Exercise directions: Give back the lines exactly, from the first one to the line with "return root", both ends included.

Recorded information:

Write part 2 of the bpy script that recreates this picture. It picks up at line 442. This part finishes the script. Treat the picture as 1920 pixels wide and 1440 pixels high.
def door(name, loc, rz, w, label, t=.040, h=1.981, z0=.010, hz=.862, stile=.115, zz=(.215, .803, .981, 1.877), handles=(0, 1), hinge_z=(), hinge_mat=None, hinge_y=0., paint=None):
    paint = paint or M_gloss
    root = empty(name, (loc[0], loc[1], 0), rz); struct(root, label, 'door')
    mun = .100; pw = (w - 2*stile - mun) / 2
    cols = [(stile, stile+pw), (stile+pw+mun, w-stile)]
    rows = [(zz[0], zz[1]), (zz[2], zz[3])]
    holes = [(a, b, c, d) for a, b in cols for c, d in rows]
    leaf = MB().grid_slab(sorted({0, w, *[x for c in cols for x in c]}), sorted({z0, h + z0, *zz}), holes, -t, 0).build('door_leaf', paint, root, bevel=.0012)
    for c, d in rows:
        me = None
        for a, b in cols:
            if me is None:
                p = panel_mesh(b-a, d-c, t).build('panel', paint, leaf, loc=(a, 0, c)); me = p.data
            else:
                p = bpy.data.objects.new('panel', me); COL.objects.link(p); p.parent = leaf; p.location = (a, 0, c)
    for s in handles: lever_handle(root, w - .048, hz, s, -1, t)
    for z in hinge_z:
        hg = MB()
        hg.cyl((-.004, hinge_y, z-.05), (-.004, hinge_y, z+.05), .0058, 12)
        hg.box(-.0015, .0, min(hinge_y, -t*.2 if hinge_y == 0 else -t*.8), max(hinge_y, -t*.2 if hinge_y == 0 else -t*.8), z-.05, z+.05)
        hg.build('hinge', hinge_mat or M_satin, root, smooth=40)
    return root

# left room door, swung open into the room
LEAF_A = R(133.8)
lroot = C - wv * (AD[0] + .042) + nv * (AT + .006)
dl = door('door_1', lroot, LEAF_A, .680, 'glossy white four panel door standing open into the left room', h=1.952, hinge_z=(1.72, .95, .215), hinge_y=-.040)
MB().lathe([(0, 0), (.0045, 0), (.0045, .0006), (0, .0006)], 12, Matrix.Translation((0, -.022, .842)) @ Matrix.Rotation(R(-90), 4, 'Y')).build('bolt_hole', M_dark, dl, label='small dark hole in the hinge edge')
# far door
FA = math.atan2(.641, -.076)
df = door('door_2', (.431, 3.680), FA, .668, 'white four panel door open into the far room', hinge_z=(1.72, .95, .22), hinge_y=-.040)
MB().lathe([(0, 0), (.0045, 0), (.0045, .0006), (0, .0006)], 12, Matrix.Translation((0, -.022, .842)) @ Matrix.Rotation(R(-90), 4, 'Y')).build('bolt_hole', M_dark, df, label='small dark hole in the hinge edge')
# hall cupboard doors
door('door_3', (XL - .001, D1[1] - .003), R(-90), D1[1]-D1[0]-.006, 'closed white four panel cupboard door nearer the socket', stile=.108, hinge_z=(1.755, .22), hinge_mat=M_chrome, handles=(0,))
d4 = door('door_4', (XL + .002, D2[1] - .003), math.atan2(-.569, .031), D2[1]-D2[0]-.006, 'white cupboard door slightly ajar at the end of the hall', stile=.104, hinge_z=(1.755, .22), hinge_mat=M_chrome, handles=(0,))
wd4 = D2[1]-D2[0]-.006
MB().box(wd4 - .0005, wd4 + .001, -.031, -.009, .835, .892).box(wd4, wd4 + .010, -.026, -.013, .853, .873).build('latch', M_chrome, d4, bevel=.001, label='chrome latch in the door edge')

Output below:
Write part 2 of the bpy script that recreates this picture. It picks up at line 442. This part finishes the script. Treat the picture as 1920 pixels wide and 1440 pixels high.
def door(name, loc, rz, w, label, t=.040, h=1.981, z0=.010, hz=.862, stile=.115, zz=(.215, .803, .981, 1.877), handles=(0, 1), hinge_z=(), hinge_mat=None, hinge_y=0., paint=None):
    paint = paint or M_gloss
    root = empty(name, (loc[0], loc[1], 0), rz); struct(root, label, 'door')
    mun = .100; pw = (w - 2*stile - mun) / 2
    cols = [(stile, stile+pw), (stile+pw+mun, w-stile)]
    rows = [(zz[0], zz[1]), (zz[2], zz[3])]
    holes = [(a, b, c, d) for a, b in cols for c, d in rows]
    leaf = MB().grid_slab(sorted({0, w, *[x for c in cols for x in c]}), sorted({z0, h + z0, *zz}), holes, -t, 0).build('door_leaf', paint, root, bevel=.0012)
    for c, d in rows:
        me = None
        for a, b in cols:
            if me is None:
                p = panel_mesh(b-a, d-c, t).build('panel', paint, leaf, loc=(a, 0, c)); me = p.data
            else:
                p = bpy.data.objects.new('panel', me); COL.objects.link(p); p.parent = leaf; p.location = (a, 0, c)
    for s in handles: lever_handle(root, w - .048, hz, s, -1, t)
    for z in hinge_z:
        hg = MB()
        hg.cyl((-.004, hinge_y, z-.05), (-.004, hinge_y, z+.05), .0058, 12)
        hg.box(-.0015, .0, min(hinge_y, -t*.2 if hinge_y == 0 else -t*.8), max(hinge_y, -t*.2 if hinge_y == 0 else -t*.8), z-.05, z+.05)
        hg.build('hinge', hinge_mat or M_satin, root, smooth=40)
    return root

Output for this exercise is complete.